AP: I don’t always research because it’s hard to avoid brands that don’t use slave labor so I don’t really pay attention to that.

TG: Yes. Fast fashion. I obviously shop at Zara but I have been cutting down. If it comes out that Gucci is mistreating their animals I will stop buying there.


The Talon: Do you consider any ethical implications before shopping?

CH: I do. I do admit that I use leather. I use animals. I’m from Uruguay and it is very cultural. We use a lot of yarn. But I also think it is important to balance. If I want to buy a leather jacket, I make sure I only have one and not five. It is very hard nowadays to have transparency between the brand the designer and the customer. There is the designing, the making until the point it is on your body. Honestly, the majority of things I wear I don’t know where they came from.

MS: Yeah. But I don’t look up a store before going there.

HL:  I don’t shop at Nike. I’ll try to look into the companies and their policies. Like Abercrombie and Victoria Secret have said some very offensive things. I also look at animal testing but that is mostly cosmetics and I totally don’t support that.

AP: Not really because it is hard to avoid that. In Brasil I shop at Farm because everything is made here.

TG: Forever21 there is a lot of slave work associated with their clothing.


The Talon: Do you know anything about any issues in the fashion industry right now pertaining to human rights?

MS: Since there is a really big demand for designer products there tends to be more replicas and fakes so instead of that money going towards the creators they go towards other factory owners so the money goes to another person.
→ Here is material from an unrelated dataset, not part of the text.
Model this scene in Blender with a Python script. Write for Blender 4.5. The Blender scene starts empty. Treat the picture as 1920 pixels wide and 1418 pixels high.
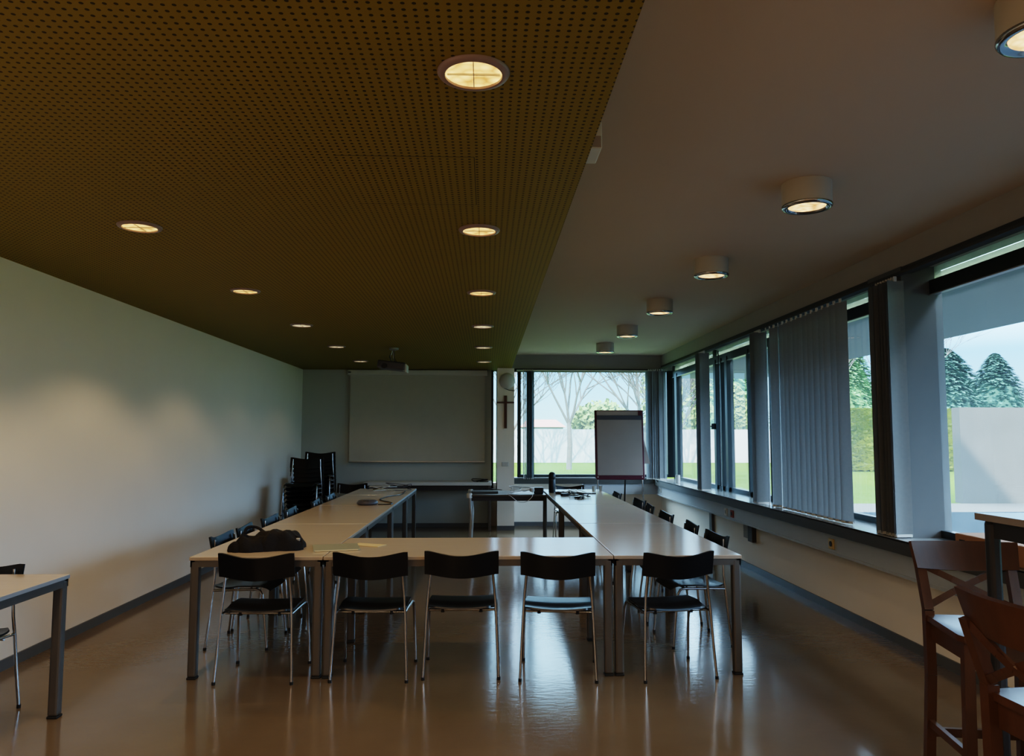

HL: The usual, like we all know Nike exploits the labor of poor people in Asian countries. Recently I saw the news about Beyonce’s brand. About a women asking for help, but I don’t buy Beyonce. Usually, I’ll stray away from controversial brands.

AP: Issues no. I know brands that have had controversy. Forver21 and H&M. Abercrombie and Pink have had scandals about where products come from. I watched a documentary about fast fashion that talks about that kind of stuff.


The Talon: If I told you that your favorite store has been associated with some violation of human rights, would you still shop there?

CH: No. The brand depends on the customer and money. I think it starts somewhere.

MS: I mean, I would use my judgment to make an assessment. If it is something similar to Zara than I will definitely consider it.

HL: Definitely not.

AP: Depends on how serious it is. And it depends on how much I like the brand.


For the most part, people know exactly where they are buying their clothes from, and everything that comes along with buying from that brand. What they do call for is more transparency from the brands, though the current lack thereof does not impede them from shopping there.


We could all stand to be a bit more conscious in our shopping, and although brands make it hard for us, some companies are trying to help the consumer:


Moda Livre: An app and website that tells you if a brand uses any slavery/sweatshops and any unethical behavior it has shown.

End Slavery Now: Website that shows you companies that do not use slave labor, so you can shop consciously.


Thank you to everyone who helped answer questions!